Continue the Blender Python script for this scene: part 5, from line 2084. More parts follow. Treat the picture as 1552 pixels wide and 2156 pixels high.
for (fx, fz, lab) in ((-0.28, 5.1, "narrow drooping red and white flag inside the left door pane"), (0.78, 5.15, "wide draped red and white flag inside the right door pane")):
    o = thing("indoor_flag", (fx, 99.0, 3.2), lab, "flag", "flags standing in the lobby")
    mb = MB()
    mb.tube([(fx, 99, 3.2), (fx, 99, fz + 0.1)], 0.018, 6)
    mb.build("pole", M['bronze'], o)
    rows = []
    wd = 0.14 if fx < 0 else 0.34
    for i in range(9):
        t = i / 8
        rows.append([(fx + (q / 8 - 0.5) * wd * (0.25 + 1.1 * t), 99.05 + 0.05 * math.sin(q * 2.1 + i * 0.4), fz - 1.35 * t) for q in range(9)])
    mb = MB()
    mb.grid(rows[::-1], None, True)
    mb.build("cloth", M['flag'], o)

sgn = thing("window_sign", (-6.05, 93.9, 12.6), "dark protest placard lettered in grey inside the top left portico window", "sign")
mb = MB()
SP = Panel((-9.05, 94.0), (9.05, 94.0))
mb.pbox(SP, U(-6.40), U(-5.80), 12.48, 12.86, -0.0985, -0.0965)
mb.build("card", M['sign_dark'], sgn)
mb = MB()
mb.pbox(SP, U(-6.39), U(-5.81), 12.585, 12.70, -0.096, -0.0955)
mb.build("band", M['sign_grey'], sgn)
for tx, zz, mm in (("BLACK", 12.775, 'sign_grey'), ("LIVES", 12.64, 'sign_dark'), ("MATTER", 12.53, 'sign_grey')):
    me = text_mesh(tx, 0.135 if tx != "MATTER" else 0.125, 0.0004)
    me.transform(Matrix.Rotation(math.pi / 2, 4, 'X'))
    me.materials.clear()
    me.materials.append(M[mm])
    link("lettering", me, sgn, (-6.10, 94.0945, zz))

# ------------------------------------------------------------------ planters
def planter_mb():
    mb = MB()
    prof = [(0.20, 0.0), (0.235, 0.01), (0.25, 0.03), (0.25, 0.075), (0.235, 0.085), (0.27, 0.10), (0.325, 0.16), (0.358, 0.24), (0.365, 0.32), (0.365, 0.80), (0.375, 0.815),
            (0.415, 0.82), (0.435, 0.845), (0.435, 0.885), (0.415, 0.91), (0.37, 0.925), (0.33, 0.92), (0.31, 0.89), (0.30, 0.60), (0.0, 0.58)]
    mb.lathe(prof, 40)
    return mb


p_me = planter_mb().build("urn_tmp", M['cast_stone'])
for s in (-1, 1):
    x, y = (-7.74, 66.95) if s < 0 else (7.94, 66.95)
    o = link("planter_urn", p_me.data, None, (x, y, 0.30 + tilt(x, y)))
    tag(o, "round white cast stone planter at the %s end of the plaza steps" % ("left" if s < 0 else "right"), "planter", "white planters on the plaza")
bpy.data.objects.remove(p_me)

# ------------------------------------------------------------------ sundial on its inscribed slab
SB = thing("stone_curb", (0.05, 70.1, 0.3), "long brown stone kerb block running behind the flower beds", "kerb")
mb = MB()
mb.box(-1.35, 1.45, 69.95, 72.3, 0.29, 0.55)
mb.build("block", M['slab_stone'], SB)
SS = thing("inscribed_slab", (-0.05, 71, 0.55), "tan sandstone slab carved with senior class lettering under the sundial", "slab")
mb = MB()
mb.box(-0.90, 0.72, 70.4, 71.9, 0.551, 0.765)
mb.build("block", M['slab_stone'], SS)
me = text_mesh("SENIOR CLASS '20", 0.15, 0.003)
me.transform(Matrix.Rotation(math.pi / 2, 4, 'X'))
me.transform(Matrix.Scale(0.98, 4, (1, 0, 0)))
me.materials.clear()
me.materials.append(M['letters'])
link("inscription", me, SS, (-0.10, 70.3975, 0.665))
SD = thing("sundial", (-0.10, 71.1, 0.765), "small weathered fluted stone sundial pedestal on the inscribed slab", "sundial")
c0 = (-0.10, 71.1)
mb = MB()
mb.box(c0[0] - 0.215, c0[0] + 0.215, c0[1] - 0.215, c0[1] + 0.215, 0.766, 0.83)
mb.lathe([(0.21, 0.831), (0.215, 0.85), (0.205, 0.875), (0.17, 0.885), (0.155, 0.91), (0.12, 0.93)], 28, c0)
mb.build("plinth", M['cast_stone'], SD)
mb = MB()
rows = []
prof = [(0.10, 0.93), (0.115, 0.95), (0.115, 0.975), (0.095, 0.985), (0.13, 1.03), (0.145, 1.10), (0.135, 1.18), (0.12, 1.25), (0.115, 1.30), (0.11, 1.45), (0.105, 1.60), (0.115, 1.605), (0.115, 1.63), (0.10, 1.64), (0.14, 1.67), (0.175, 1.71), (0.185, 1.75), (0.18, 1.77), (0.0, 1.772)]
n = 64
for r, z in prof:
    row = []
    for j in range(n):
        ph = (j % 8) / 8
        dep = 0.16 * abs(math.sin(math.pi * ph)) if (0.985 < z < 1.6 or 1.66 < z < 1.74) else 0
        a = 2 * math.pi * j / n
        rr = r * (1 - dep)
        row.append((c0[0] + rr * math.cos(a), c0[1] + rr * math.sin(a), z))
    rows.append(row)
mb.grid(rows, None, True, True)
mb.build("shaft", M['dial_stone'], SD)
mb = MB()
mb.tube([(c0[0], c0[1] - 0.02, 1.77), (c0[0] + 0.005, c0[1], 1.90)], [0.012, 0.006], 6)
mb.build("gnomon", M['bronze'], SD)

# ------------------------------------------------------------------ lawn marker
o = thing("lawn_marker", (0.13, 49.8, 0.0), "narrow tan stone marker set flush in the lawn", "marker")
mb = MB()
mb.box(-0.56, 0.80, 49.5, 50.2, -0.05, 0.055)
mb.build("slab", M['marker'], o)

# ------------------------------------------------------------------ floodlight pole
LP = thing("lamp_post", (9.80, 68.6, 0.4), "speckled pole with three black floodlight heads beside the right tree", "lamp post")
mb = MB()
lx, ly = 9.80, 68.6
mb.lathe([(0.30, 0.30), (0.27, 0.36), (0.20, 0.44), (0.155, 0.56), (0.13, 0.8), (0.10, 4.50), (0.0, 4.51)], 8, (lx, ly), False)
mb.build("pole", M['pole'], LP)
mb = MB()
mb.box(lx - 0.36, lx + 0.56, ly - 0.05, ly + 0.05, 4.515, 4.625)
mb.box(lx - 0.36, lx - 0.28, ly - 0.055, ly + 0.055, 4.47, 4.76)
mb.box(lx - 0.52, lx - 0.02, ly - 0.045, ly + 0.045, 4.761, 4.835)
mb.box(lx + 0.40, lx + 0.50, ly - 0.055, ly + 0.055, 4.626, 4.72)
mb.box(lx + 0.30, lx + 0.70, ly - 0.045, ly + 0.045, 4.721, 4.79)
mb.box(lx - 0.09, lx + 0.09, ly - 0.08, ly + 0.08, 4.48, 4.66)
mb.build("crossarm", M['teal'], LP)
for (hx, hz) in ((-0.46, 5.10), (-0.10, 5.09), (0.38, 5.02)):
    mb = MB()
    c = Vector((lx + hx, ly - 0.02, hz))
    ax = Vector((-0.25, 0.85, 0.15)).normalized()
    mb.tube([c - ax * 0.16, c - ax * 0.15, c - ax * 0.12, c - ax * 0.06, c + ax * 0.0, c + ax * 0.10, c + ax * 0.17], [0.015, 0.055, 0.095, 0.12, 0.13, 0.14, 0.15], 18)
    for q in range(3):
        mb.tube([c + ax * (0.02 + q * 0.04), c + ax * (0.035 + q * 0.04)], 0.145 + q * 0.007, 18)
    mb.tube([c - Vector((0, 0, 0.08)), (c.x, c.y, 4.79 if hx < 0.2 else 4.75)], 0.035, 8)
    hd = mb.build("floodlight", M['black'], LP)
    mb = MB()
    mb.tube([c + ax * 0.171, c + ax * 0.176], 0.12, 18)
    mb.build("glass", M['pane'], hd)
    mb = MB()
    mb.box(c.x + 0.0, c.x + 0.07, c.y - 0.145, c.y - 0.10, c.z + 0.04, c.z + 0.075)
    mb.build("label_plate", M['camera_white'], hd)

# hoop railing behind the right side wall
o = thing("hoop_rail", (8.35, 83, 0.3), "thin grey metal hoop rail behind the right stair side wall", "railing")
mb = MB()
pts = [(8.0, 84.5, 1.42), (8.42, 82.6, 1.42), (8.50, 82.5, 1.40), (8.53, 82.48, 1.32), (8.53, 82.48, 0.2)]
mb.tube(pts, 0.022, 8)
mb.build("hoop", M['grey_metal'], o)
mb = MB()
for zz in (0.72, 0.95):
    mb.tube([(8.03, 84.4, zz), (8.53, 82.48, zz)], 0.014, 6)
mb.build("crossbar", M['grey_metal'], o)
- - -
● **What you have to do**
Copy out all lines above that include the string "wide".

● **Solution to this exercise**
Continue the Blender Python script for this scene: part 5, from line 2084. More parts follow. Treat the picture as 1552 pixels wide and 2156 pixels high.
for (fx, fz, lab) in ((-0.28, 5.1, "narrow drooping red and white flag inside the left door pane"), (0.78, 5.15, "wide draped red and white flag inside the right door pane")):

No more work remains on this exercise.